Je crois que le sujet de la ville d'aujourd'hui - c'est là où on a peut-être une chance-, c'est de pouvoir se retrouver par le re-travail sur l'espace public, le re-travail de l'espace où on est ensemble à mettre en oeuvre des fonctions multiples, différentes et à pouvoir échanger très rapidement dans la ville, dans le territoire, dans l'aménagement, dans la planification que vous évoquiez tout à l'heure. On doit pouvoir se retrouver sur ce que nous, nous appelons ces nouvelles places de la mégapole, qui sont ces lieux à inventer, qui sont à faire, qui seront ces grands lieux d'échange où on va se retrouver sur des mobilités et à des vitesses différentes parce que la vitesse de la mobilité a, elle aussi, complètement changé.
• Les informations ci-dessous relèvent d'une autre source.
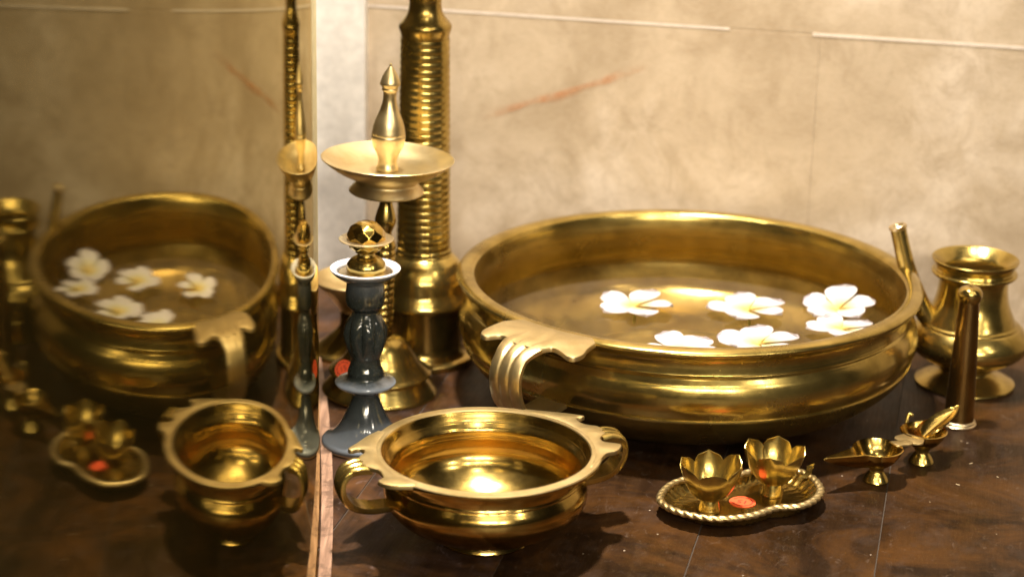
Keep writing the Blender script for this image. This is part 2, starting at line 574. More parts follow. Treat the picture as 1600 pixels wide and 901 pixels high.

Les mobilités urbaines, les mobilités interurbaines, les mobilités qui vont chercher les gens dans les quartiers, doivent maintenant pouvoir être regroupées autour de ces nouveaux espaces - qu'on pourrait appeler ces nouvelles places de la mégapole -, ces nouveaux lieux de rencontre dont on a besoin puisque, encore une fois, on a systématisé des isolements par des réseaux et des espaces complètement individualisés. Aujourd'hui, les gens ont besoin de se retrouver. Les systèmes de mobilité que nous avons le permettent. Les systèmes de travail le permettent également. On doit aussi pouvoir habiter ces nouvelles places. L'essentiel de notre intervention ce matin, c'est en définitive de vous dire que les nouvelles places de la mégapole, ce sont en fait les grandes places de la nouvelle mobilité d'aujourd'hui, les nouveaux lieux d'échange de la ville aujourd'hui.